Différentes motivations sont à l’origine de notre démarche. Pour ma part, au-delà du goût pour le geste photographique, je ressentais le besoin de faire quelque chose avec mon appareil. Je ne pouvais point appréhender le confinement en intégrant l’idée que le monde extérieur à mon domicile devienne un espace autorisé selon quelques cas bien précis. Malgré la comptabilité macabre livrée mécaniquement par l’Autorité au quotidien, malgré les injonctions permanentes adressées par l’appareil médiatique, malgré mes doutes, j’éprouvais la nécessité de porter véritablement mon regard sur la vie qui m’entourait.

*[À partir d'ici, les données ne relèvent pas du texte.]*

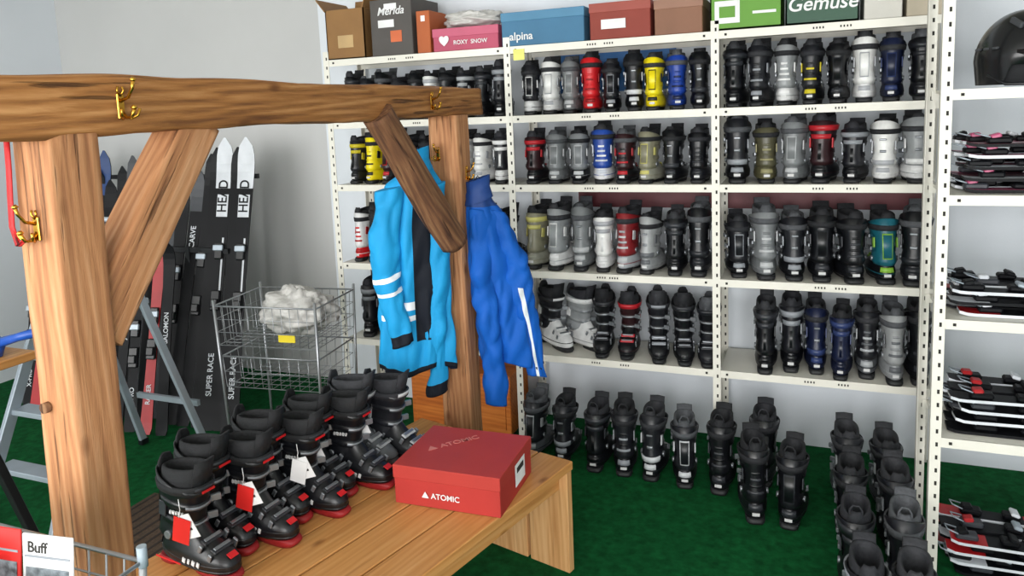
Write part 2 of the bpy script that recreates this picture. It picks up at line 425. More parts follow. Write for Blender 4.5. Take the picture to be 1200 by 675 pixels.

Le monde extérieur ne devait pas être une image vue à la télé ni un lieu suggérant la peur, ni le théâtre d’un stress collectif.
Par ailleurs, je souhaitais partager cette expérience en profondeur. Il n’était pas question d’entretenir un journal sur un quelconque réseau social. L’amitié réelle me semblait être le canal idéal pour transmettre et recevoir. Lorsque j’ai invité Bernard Fontaine à la correspondance photographique, il a accepté spontanément et avec enthousiasme. Pour lui aussi, le geste photographique et la confrontation de nos univers respectifs à travers l’échange d’images au quotidien formaient une source de motivation.
Au fil du temps, nous avons éprouvé différentes choses lors de nos promenades en quête d’images. Lorsque notre correspondance s’est achevée, Bernard m’a écrit que cette expérience lui avait permis de se sentir exister dans un monde silencieux. Qui plus est, d’y prendre part.